Since 2023, our sense is that there have been a few major swings in macro trends (and narratives) that have caught consensus positioning and beliefs offside. In turn that has contributed to some big flips in markets. One of the major trends since September 2024 has been the sharp appreciation of the US dollar and a shift higher in the path of future short-term interest rates. What is unusual (if not unique) about the rise in future short rates and Treasury yields in this episode is that occurred when the Federal Reserve “lowered” the funds rate (eased monetary policy chart 1).


Chart 1

As we have noted in the past, the United States is a long rate economy – most borrowing is done at the longer end of the yield curve. US 10-year yields have “increased” by 100 basis points since September 2024. That has, in effect, “tightened” monetary conditions since the Fed commenced cutting the policy rate. The correlated implication for markets has been a 9% rise in the US dollar index since September which has coincided with a meaningful (9.6%) correction in EM/Asia equities over the same period (chart 2).


Chart 2

The reflexive appreciation of the dollar and correlated impact on interest rates, equities and volatility originates from the central role that the dollar plays as the global reserve currency. More debt is issued in US dollars than any other currency (around 40% of all short-term debt and 50% of all long-term debt). The US dollar also remains dominant in central bank reserves, capital flows and trade. It is also important to remember that currencies are always a relative price. Interest rates, growth, inflation, and external positions are always relative considerations in foreign exchange. While debt to GDP is high in the United States and it might now be in a phase of “fiscal dominance” there is also a lot of external debt denominated in dollars. In the near term, the larger fiscal impulse in the US has likely supported relative growth and returns on US assets.

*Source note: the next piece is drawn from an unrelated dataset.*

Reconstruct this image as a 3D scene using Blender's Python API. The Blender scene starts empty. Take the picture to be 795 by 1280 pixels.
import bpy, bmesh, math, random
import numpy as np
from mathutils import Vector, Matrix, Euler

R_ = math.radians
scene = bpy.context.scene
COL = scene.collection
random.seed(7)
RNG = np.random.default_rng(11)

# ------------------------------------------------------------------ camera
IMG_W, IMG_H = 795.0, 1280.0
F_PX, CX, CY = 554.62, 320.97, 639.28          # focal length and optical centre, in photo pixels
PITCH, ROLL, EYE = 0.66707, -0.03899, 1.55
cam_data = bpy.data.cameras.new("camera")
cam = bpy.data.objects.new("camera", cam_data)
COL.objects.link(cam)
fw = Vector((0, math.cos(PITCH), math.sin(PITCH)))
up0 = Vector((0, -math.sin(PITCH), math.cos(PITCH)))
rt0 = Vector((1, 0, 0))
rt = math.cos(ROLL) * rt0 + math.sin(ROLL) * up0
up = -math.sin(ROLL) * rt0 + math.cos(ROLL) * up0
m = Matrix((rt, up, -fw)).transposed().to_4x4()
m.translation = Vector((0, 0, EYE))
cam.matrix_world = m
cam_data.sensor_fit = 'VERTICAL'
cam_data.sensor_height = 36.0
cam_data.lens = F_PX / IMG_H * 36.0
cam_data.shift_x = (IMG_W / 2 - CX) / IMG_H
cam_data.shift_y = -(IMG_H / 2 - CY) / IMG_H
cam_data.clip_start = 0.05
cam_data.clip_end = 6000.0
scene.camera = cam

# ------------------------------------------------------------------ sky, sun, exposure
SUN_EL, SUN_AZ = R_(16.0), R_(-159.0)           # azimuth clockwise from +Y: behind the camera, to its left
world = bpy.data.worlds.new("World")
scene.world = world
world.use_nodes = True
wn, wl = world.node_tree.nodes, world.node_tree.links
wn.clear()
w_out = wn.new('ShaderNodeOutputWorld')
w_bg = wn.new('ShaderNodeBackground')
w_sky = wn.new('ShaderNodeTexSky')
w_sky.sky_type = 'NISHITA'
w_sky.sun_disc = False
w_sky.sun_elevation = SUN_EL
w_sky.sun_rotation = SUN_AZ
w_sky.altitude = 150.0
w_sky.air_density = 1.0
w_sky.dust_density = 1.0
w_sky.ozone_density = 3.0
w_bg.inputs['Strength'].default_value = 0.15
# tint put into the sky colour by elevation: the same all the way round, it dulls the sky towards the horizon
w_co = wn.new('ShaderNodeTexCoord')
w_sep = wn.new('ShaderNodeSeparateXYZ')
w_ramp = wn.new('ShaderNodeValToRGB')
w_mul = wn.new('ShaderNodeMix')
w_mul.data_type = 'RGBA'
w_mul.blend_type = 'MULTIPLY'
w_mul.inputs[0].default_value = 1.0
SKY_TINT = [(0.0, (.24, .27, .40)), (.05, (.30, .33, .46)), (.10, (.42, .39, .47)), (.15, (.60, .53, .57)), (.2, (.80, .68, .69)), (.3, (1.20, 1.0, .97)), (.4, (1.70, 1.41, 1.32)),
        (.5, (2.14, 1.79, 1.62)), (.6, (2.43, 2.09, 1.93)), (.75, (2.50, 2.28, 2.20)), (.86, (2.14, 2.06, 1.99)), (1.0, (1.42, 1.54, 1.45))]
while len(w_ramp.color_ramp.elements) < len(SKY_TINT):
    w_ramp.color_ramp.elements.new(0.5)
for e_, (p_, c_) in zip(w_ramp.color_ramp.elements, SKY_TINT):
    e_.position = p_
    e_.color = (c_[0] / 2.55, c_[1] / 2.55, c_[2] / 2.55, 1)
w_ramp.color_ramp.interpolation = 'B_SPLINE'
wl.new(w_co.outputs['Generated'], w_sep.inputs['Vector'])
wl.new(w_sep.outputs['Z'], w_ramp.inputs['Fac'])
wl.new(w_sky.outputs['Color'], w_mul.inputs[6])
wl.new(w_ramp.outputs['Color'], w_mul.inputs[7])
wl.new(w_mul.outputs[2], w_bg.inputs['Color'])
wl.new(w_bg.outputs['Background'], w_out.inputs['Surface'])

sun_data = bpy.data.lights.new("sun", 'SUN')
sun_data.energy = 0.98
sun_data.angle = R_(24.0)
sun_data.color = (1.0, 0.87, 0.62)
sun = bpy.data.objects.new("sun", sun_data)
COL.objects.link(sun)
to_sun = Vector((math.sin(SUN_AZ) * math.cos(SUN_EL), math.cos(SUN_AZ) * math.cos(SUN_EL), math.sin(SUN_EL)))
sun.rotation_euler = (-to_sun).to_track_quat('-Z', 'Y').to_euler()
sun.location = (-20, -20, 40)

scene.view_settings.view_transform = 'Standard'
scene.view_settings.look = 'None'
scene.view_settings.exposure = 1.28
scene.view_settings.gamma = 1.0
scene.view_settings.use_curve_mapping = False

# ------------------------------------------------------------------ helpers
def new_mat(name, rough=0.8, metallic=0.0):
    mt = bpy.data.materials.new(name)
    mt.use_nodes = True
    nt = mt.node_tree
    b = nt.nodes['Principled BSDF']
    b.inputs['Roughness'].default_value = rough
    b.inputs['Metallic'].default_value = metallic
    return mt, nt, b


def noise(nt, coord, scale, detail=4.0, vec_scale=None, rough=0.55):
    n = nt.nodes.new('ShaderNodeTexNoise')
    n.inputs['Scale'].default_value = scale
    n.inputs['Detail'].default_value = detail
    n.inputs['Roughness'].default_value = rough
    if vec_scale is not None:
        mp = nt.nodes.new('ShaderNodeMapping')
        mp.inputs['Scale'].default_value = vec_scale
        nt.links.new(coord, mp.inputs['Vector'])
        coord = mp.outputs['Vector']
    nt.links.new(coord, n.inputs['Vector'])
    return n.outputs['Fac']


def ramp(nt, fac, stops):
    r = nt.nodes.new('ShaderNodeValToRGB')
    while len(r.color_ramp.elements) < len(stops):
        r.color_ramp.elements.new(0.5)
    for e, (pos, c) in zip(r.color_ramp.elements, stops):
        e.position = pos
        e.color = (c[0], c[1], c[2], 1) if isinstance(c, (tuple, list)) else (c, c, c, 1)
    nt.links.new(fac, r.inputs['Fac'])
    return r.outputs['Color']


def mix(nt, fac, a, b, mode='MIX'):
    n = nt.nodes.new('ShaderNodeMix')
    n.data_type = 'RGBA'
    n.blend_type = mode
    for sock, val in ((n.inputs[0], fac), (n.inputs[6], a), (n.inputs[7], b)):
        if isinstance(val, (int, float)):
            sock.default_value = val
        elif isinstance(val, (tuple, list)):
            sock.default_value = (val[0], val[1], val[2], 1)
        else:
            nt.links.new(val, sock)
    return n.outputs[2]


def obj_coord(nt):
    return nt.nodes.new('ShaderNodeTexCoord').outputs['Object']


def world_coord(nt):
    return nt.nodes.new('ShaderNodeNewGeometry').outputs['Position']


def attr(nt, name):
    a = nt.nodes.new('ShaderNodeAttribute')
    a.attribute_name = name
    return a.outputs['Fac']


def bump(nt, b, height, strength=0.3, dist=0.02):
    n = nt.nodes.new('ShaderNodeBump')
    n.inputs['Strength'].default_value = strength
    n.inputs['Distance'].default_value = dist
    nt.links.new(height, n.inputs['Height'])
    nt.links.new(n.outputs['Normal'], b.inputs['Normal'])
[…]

Of course, the rise in the US dollar and US yields since September was in anticipation of a Trump/Republican victory in November 2024. That was also evident in the performance of stocks and sectors within the US stock market. Markets priced the positive elements of the policy agenda such as tax cuts, de-regulation, and higher potential growth. Conversely, tariffs were perceived to be more challenging for emerging markets and non-US assets. In the near term, relative fundamentals favoured US markets and the US dollar.

 

The good news looking forward is that US dollar strength and a higher path for US interest rates (a higher neutral and terminal rate for the Fed) is both the dominant prevailing bias and a crowded long position for most investors. Although it is important to be careful of “overlay” charts, the dollar has already priced comparable strength to the episode following the first Trump administration (Trump 1.0 is the dark blue line compared to Trump 2.0 – light blue line in chart 3). If the US macro news flow, particularly the labour market (which is important for the Fed’s reaction function) softens, it is possible that the recent phase of dollar strength might be near a peak.


Chart 3

On the negative side, phases of dollar strength often led to episodes of volatility because liquidity, volatility and leverage are intimately linked (hence the dollar wrecking ball – chart 4). As we noted above, higher Treasury yields, a higher expected path of rates and US dollar strength since the Fed curt the policy rate in September 2024 have, counter-intuitively, tightened broad monetary conditions. The context is that the equity and credit risk premiums are modest, and the cost of protection (volatility) is modest for the potential risk. In Asia and EM, the drawdown from the reflexive impact of the dollar, rates and liquidity has already been significant. That is also an opportunity if there is an unwind of dollar strength and crowded positions.